Jesus' most important identity statement comes when Jesus is challenged for saying that Abraham was glad to see him. Jesus says, "Very truly, I tell you, before Abraham was, I am."10 "I am" is the Hebrew name for God. It is an astounding statement, one so shocking that his listeners sought to stone him.

John: I am not

In the present scene from today's scripture, John is questioned about his identity by the Judean religious leaders, and instead of saying "I am," three times he answers, "I am not."

"I am not the Messiah," he says unequivocally. At that time many of the Jewish denominations, and there were many, were looking for an anointed one, a kinglike figure who would lead the people. There was great disagreement about what that Messiah, or Christ, would be, but John makes it clear he is none of them.

Was he Elijah? "I am not," he said. Elijah had been taken alive into heaven, and there was a belief that someday he would return to herald that Messiah, but John insists that he is no Elijah.

Was he the prophet? At the end of Deuteronomy, after the death of Moses, we are told there was never a prophet like him who saw God face to face,11 but there was a belief at that time that a Moses-like prophet would be coming into the world.12 But John is not this prophet either.

Then who was John? He claimed that he was like the one spoken of by Isaiah, the one crying aloud in the wilderness, preparing the way for the Lord. As the gospel writer had said earlier, John had come to witness to the light.

The advent of light pointing

What does all this mean for us? Perhaps this Advent, as we prepare for the coming of the king, we need to tell people, "And now for something completely different!"

Certainly, we need something different. There's all the pressure to be something we're not. Who wants to fake cheerful and happy when our lives did not turn out the way we'd hoped? For some of us, there are empty places at the table that were occupied last year. Our heart aches for those who are suffering. Or maybe we're one of the suffering.
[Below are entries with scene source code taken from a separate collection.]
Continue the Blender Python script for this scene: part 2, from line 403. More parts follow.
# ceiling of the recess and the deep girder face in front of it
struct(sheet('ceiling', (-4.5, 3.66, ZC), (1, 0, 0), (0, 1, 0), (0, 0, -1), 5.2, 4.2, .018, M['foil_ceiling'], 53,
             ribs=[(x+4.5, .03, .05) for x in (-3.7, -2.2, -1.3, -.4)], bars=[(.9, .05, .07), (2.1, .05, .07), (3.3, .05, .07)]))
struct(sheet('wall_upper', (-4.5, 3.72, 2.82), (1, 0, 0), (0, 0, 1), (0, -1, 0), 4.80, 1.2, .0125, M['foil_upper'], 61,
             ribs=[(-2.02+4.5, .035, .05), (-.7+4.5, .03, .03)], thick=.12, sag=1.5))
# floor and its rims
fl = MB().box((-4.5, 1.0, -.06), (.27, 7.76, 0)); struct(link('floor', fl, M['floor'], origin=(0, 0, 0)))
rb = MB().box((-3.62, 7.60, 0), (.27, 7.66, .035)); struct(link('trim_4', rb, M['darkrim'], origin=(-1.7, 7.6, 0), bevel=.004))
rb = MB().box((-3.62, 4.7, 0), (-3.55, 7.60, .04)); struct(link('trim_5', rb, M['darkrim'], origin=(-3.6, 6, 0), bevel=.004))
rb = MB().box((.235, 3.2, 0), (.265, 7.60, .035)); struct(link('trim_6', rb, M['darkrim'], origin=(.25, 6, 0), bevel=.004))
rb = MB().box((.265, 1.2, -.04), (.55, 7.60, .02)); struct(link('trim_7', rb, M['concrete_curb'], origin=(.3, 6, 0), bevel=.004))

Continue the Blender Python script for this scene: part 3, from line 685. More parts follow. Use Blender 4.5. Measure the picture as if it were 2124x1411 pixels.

The answer lies not in the advertisements to buy more so we can be more. Not that there's anything wrong with gift giving, but it's not the answer. Like Bob Dylan once wrote:

Advertising signs they con
You into thinking you're the one
That can do what's never been done,
That can win what's never been won,
Meanwhile life goes on
All around you.13

This passage is all about what John is not and what John is. John was not the light. John was a witness to the light.
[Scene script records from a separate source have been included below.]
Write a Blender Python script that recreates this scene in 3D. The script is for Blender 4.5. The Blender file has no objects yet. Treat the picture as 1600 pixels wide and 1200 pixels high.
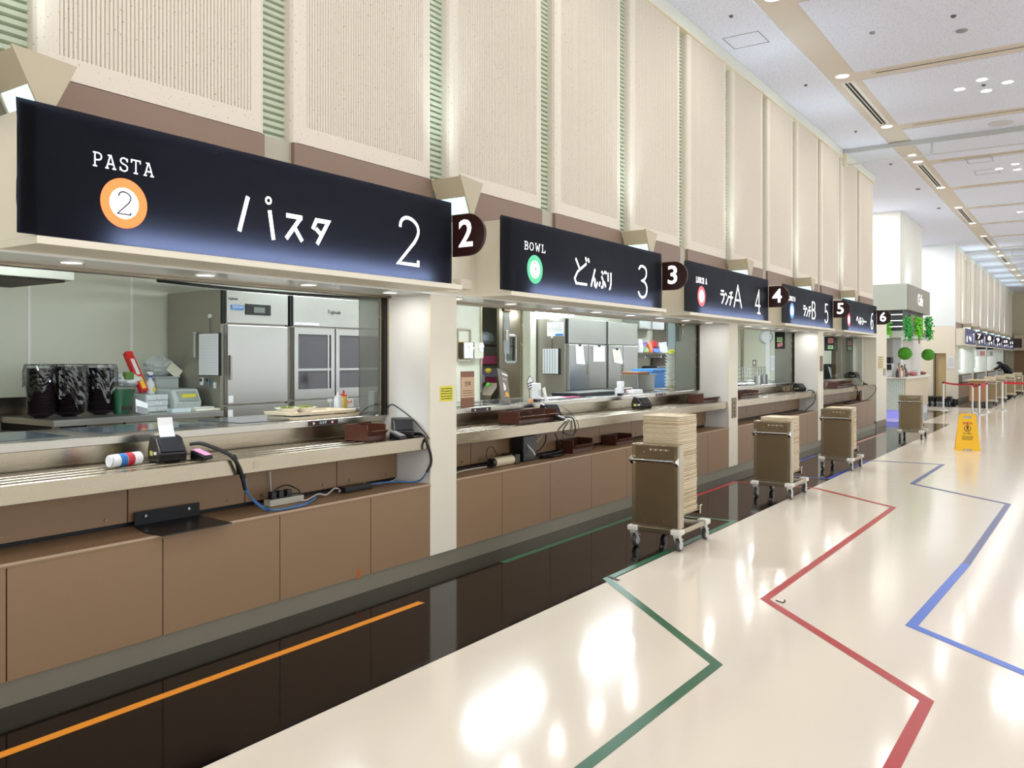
import bpy, bmesh, math, random
from mathutils import Vector, Matrix
R = random.Random(7)
SC = bpy.context.scene
COL = SC.collection

# ------------------------------------------------------------------ camera, world, exposure
F, HZ, EYE = 1330.0, 561.0, 1.5          # focal length and horizon row of a 1600x1200 frame, eye height
YAW = math.atan(907.0 / F)
KC, KS = math.cos(YAW), math.sin(YAW)
cam = bpy.data.cameras.new('camera')
cam.sensor_width = 36.0
cam.lens = F / 1600.0 * 36.0
cam.shift_y = -(600.0 - HZ) / 1600.0
cam.clip_end = 200
cam_o = bpy.data.objects.new('camera', cam)
COL.objects.link(cam_o)
cam_o.location = (0, 0, EYE)
cam_o.rotation_euler = (math.pi / 2, 0, YAW)
SC.camera = cam_o

SC.view_settings.view_transform = 'Standard'
SC.view_settings.look = 'None'
SC.view_settings.gamma = 1.0
SC.view_settings.use_curve_mapping = False
SC.view_settings.exposure = 0.58
SC.cycles.use_denoising = True
SC.cycles.max_bounces = 10
SC.cycles.transparent_max_bounces = 16
SC.cycles.sample_clamp_indirect = 4.0

world = bpy.data.worlds.new('daylight')
SC.world = world
world.use_nodes = True
wb = world.node_tree.nodes['Background']
wb.inputs[0].default_value = (0.90, 0.95, 1.0, 1)
wb.inputs[1].default_value = 1.15


def area(name, loc, rot, sx, sy, watts, col=(1, 1, 1), shape='RECTANGLE', spread=math.pi):
    l = bpy.data.lights.new(name, 'AREA')
    l.shape = shape
    l.size = sx
    if shape in ('RECTANGLE', 'ELLIPSE'):
        l.size_y = sy
    l.energy = watts
    l.color = col
    l.spread = spread
    o = bpy.data.objects.new(name, l)
    COL.objects.link(o)
    o.location = loc
    o.rotation_euler = rot
    return o


# ------------------------------------------------------------------ helpers
def ray(px, py):
    u, v = (px - 800.0) / F, -(py - HZ) / F
    return Vector((-KS + u * KC, KC + u * KS, v))


def onX(px, py, W):
    r = ray(px, py)
    return Vector((0, 0, EYE)) + r * (-W / r.x)


def onY(px, py, Y):
    r = ray(px, py)
    return Vector((0, 0, EYE)) + r * (Y / r.y)


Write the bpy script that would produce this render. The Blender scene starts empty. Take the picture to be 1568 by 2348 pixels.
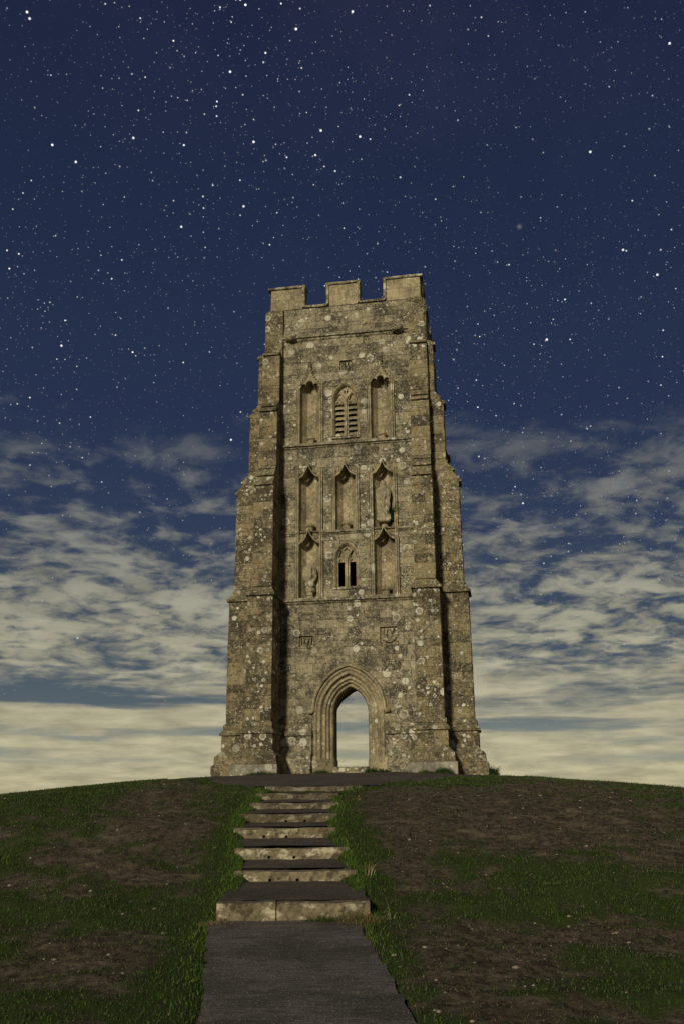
import bpy, bmesh, math, random
import numpy as np
from mathutils import Vector, Matrix, noise as mnoise

rng = random.Random(7)
nrng = np.random.default_rng(11)
R = math.radians
sc = bpy.context.scene
COL = sc.collection

# ------------------------------------------------------------------ camera
PITCH, ROLL = R(17.6), R(0.5)
cam_d = bpy.data.cameras.new('camera')
cam_d.sensor_fit = 'HORIZONTAL'
cam_d.sensor_width = 36.0
cam_d.lens = 36.0 * 2100 / 1568
cam_d.clip_end = 20000
cam = bpy.data.objects.new('camera', cam_d)
COL.objects.link(cam)
cam.matrix_world = Matrix.Rotation(math.pi / 2 + PITCH, 4, 'X') @ Matrix.Rotation(-ROLL, 4, 'Z')
sc.camera = cam

# ------------------------------------------------------------------ moon (the one sun lamp)
MOON_AZ, MOON_EL = R(23), R(22)          # to the left of the line behind the camera
to_moon = Vector((-math.sin(MOON_AZ) * math.cos(MOON_EL), -math.cos(MOON_AZ) * math.cos(MOON_EL), math.sin(MOON_EL)))
sun_d = bpy.data.lights.new('moon', 'SUN')
sun_d.energy = 2.65
sun_d.angle = R(7.0)
sun_d.color = (1.0, 0.92, 0.71)
sun = bpy.data.objects.new('moon', sun_d)
COL.objects.link(sun)
sun.rotation_euler = (-to_moon).to_track_quat('-Z', 'Y').to_euler()

sc.view_settings.view_transform = 'Standard'
sc.view_settings.look = 'None'
sc.view_settings.exposure = 0.0
sc.view_settings.gamma = 1.0
sc.view_settings.use_curve_mapping = False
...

It's the same for us. We are not the light. We are not messiahs. We are not Elijahs. We may not be very good prophets.

Instead we are something completely different: witnesses to the light. Yes, we are broken, broken down, hurting people. It's the time of year when the days are shortest and the nights never seem to end. In some locations it just gets colder and colder. We can feel really blue without being able to pin down the cause.

But even if we are deprived of light, we believe in the light, and we can point to the eternal light of Jesus.
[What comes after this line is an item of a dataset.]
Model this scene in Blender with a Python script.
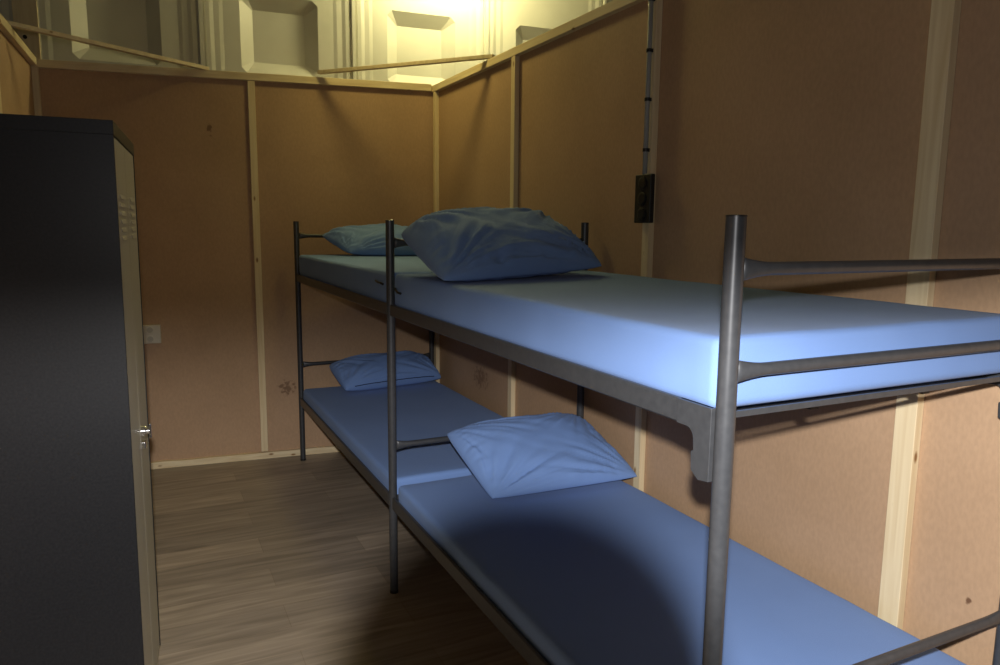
import bpy, bmesh, math, random
from mathutils import Vector, Matrix, noise
random.seed(7)
for o in list(bpy.data.objects): bpy.data.objects.remove(o)
SC = bpy.context.scene
C = SC.collection
R = math.radians

# ------------------------------------------------------------ camera
def cam_axes(yaw, pitch, roll):
    y, p, r = R(yaw), R(pitch), R(roll)
    f = Vector((math.sin(y)*math.cos(p), math.cos(y)*math.cos(p), math.sin(p)))
    rt = Vector((math.cos(y), -math.sin(y), 0)); u = rt.cross(f)
    return math.cos(r)*rt + math.sin(r)*u, -math.sin(r)*rt + math.cos(r)*u, f
CR, CU, CF = cam_axes(25.9478, -8.1758, .5372)
CAM = Vector((-.9462, -.9965, 1.6427))
camd = bpy.data.cameras.new('camera'); cam = bpy.data.objects.new('camera', camd); C.objects.link(cam)
def frame_matrix(loc, r, u, f):
    m = Matrix((r, u, -f)).transposed().to_4x4(); m.translation = loc; return m
cam.matrix_world = frame_matrix(CAM, CR, CU, CF)
camd.sensor_width = 36; camd.lens = 733.81/1000*36; camd.clip_start = .02
SC.camera = cam

# ------------------------------------------------------------ world, lights, exposure
w = bpy.data.worlds.new('world'); SC.world = w; w.use_nodes = True
w.node_tree.nodes['Background'].inputs[0].default_value = (1.0, .84, .55, 1)
w.node_tree.nodes['Background'].inputs[1].default_value = .003
SC.view_settings.view_transform = 'Standard'; SC.view_settings.look = 'None'
SC.view_settings.exposure = 0; SC.view_settings.gamma = 1; SC.view_settings.use_curve_mapping = False

# back partition frame: s runs left from the right-hand corner
BA = Vector((1.021, 4.15, 0)); ang = math.atan2(.28, 2.721)
BL = Vector((-math.cos(ang), math.sin(ang), 0)); BN = Vector((-math.sin(ang), -math.cos(ang), 0))
# hall wall frame behind it
HA = Vector((1.021, 5.35, 0)); ah = R(4.5)
HL = Vector((-math.cos(ah), math.sin(ah), 0)); HN = Vector((-math.sin(ah), -math.cos(ah), 0))
UZ = Vector((0, 0, 1))

def area(name, loc, target, sx, sy, power, col):
    l = bpy.data.lights.new(name, 'AREA'); l.shape = 'RECTANGLE'; l.size = sx; l.size_y = sy
    l.energy = power; l.color = col
    o = bpy.data.objects.new(name, l); C.objects.link(o); o.location = loc
    d = (Vector(target)-Vector(loc)).normalized()
    x = Vector((1, 0, 0)); x = (x - d*x.dot(d)).normalized(); y = (-d).cross(x)
    o.matrix_world = frame_matrix(Vector(loc), x, y, d)
    return o
# the hall's fluorescent tube hung high by the white wall, and an added, unseen fill light over the far right corner
def lamp(name, loc, e, r, col):
    l = bpy.data.lights.new(name, 'POINT'); l.energy = e; l.shadow_soft_size = r; l.color = col
    o = bpy.data.objects.new(name, l); C.objects.link(o); o.location = loc
for i in range(3): lamp('tube_light', HA + HL*(-.26-.30*i) + HN*.46 + UZ*3.84, 19, .08, (1.0, .90, .42))
area('corner_fill', (.40, 3.45, 3.45), (1.0, 3.30, 2.2), .3, .3, 11, (1.0, .82, .28))  # added fill, aimed at the right partition and away from the left

# the photographer's flash: upper cut-off and low lens shadow are drawn into its beam strength
fl = bpy.data.lights.new('flash', 'SPOT'); fl.energy = 330; fl.spot_size = R(120); fl.spot_blend = .3
fl.shadow_soft_size = .018; fl.color = (1.0, .97, .95)
flo = bpy.data.objects.new('flash', fl); C.objects.link(flo)
flo.matrix_world = frame_matrix(CAM + CU*.10 + CR*-.0 - CF*.03, CR, CU, CF)
fl.use_nodes = True
nt = fl.node_tree; em = nt.nodes['Emission']
tc = nt.nodes.new('ShaderNodeTexCoord'); sp = nt.nodes.new('ShaderNodeSeparateXYZ')
nt.links.new(tc.outputs['Normal'], sp.inputs[0])
def mth(op, a, b=None, clamp=False):
    n = nt.nodes.new('ShaderNodeMath'); n.operation = op; n.use_clamp = clamp
    for i, v in enumerate((a, b)):
        if v is None: continue
        if isinstance(v, (int, float)): n.inputs[i].default_value = v
        else: nt.links.new(v, n.inputs[i])
    return n.outputs[0]
def sstep(v, a, b):
    n = nt.nodes.new('ShaderNodeMapRange'); n.interpolation_type = 'SMOOTHSTEP'
    nt.links.new(v, n.inputs[0]); n.inputs[1].default_value = a; n.inputs[2].default_value = b
    return n.outputs[0]
zabs = mth('ABSOLUTE', sp.outputs[2])
bu = mth('DIVIDE', sp.outputs[0], zabs); bv = mth('DIVIDE', sp.outputs[1], zabs)
def px(x): return (x-500)/733.81
def py(y): return (332.5-y)/733.81
# the cut-off line leans a little: the flash was not held quite level
cut = mth('SUBTRACT', mth('MULTIPLY', bu, .03), bv)
top_fall = sstep(cut, -py(296), -py(446))
top_fall = mth('ADD', mth('MULTIPLY', top_fall, .925), .075)
eu = mth('DIVIDE', mth('SUBTRACT', bu, px(522)), 195/733.81)
ev = mth('DIVIDE', mth('SUBTRACT', bv, py(745)), 228/733.81)
el = mth('SQRT', mth('ADD', mth('MULTIPLY', eu, eu), mth('MULTIPLY', ev, ev)))
lens_shade = sstep(el, .84, 1.16)  # soft ellipse that paints the lens shadow into the beam
fac = mth('MULTIPLY', top_fall, lens_shade)
nt.links.new(fac, em.inputs['Strength'])

# ------------------------------------------------------------ materials
def mat(name, col, rough=.6, metal=0, spec=.5):
    m = bpy.data.materials.new(name); m.use_nodes = True
    b = m.node_tree.nodes['Principled BSDF']
    b.inputs['Base Color'].default_value = (*col, 1); b.inputs['Roughness'].default_value = rough
    b.inputs['Metallic'].default_value = metal; b.inputs['Specular IOR Level'].default_value = spec
    return m
def noisy(name, c1, c2, scale, rough=.6, stretch=(1, 1, 1), detail=6, bump=0, spec=.3, lo=.3, hi=.7, bscale=None, metal=0):
    m = mat(name, c1, rough, metal, spec); t = m.node_tree; b = t.nodes['Principled BSDF']
    c = t.nodes.new('ShaderNodeTexCoord'); mp = t.nodes.new('ShaderNodeMapping'); mp.inputs['Scale'].default_value = stretch
    n = t.nodes.new('ShaderNodeTexNoise'); n.inputs['Scale'].default_value = scale; n.inputs['Detail'].default_value = detail
    r = t.nodes.new('ShaderNodeValToRGB')
    r.color_ramp.elements[0].position = lo; r.color_ramp.elements[1].position = hi
    r.color_ramp.elements[0].color = (*c1, 1); r.color_ramp.elements[1].color = (*c2, 1)
    t.links.new(c.outputs['Object'], mp.inputs[0]); t.links.new(mp.outputs[0], n.inputs[0])
    t.links.new(n.outputs[0], r.inputs[0]); t.links.new(r.outputs[0], b.inputs['Base Color'])
    if bump:
        n2 = t.nodes.new('ShaderNodeTexNoise'); n2.inputs['Scale'].default_value = bscale or scale*3
        t.links.new(mp.outputs[0], n2.inputs[0])
        bp = t.nodes.new('ShaderNodeBump'); bp.inputs['Strength'].default_value = bump; bp.inputs['Distance'].default_value = .003
        t.links.new(n2.outputs[0], bp.inputs['Height']); t.links.new(bp.outputs[0], b.inputs['Normal'])
    return m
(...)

Earlier I spoke about the "I am" statements of Jesus. Well, there are also some important "You are" statements about Jesus in John's gospel. Early on Nathanael tells Jesus "Rabbi, you are the Son of God! You are the King of Israel!"14 The woman at the well says "Sir, I see that you are a prophet."15 When others abandon him some of his disciples tell Jesus, "We have come to believe and know that you are the Holy One of God."16 While her brother Lazarus lies dead in the tomb, Martha tells Jesus, "Yes, Lord, I believe that you are the Messiah, the Son of God, the one coming into the world."17 And after Jesus is risen the one we call Doubting Thomas says simply, "My Lord and my God!"18

How will you address the Word made flesh? How will you act as witness to the light this Advent season when all seems darkest? What will you say to make it clear that this is no ordinary Christmas on the horizon, because it's time now for something completely different?